Black Label Society – Boozed, Broozed & Broken-Boned – Review

Black Label Society

Boozed, Broozed & Broken-Boned (Spitfire)
by Brian Varney

Though I don’t generally go for live performance videos, I’m a pretty big fan of Black Label Society and I’ve never seen them live, so I was curious to check out the live show that is at the center of this DVD. Yeah, there are your usual “bonus” features – an interview with Zakk, who looks and sounds very uncomfortable without a guitar and a loud amp, a guitar lesson, and various video clips of assorted stuff – but it’s really the concert that’s gonna sell this.
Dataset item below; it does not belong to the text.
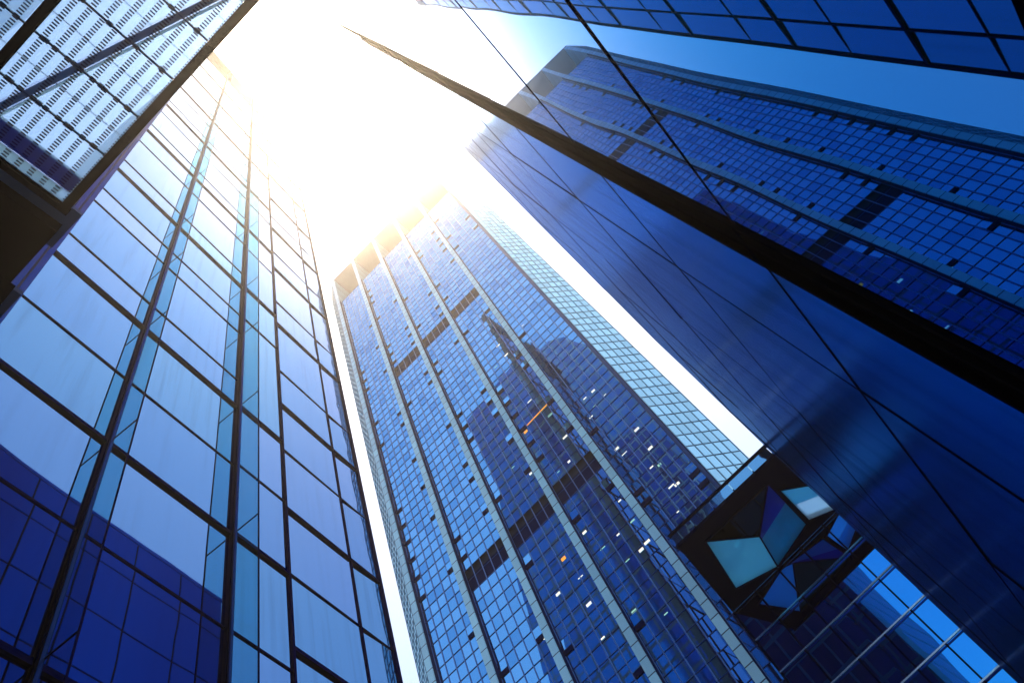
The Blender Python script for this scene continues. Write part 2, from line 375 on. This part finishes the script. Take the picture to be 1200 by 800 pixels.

Like a seemingly disproportionate number of live recordings, this one was recorded in Detroit. It’s kinda heartening to see a packed club full of heavy metal maniacs in the same city that has launched so many lame-ass garage rock bands in the past few years, but the shots of the audience make me glad I’m watching this at home, mostly because of the astonishing amount of beer being spit into the air. Zakk’s stage patter is, at times, only slightly less duh! than Phil Anselmo’s, but it seems to go over pretty well with the audience, especially the part where he offers a thoughtful explication of his ideological disagreements with Fred Durst “and all that other wigger shit.” I guess a rock concert is the wrong place to seek out political correctness, and I’m certainly not disagreeing with his opinion of Limp Bizkit, so maybe I’d do best to move along.

Pithy comments about Zakk’s tactlessness aside, it’s tough to argue with the fact that this is a pretty hot performance and that the band is together in a way that only comes from playing together a lot, the sort of well-oiled rock machine that can only be spawned by the road. And I’ve gotta complement Mr. Wylde for having the balls to play a solo version of the gentle and beautiful “Spoke in the Wheel” right in the middle of the show, a move that, in the hands of lesser rockers, could backfire grievously. I don’t know if it’s his starpower or simply the undeniable nature of the song, but the audience that was headbanging and jumping moments earlier stands quietly riveted for the duration of the song, or at least as riveted as is possible in a crowded, smelly rock club where fountains of beer are being launched into the air every few seconds.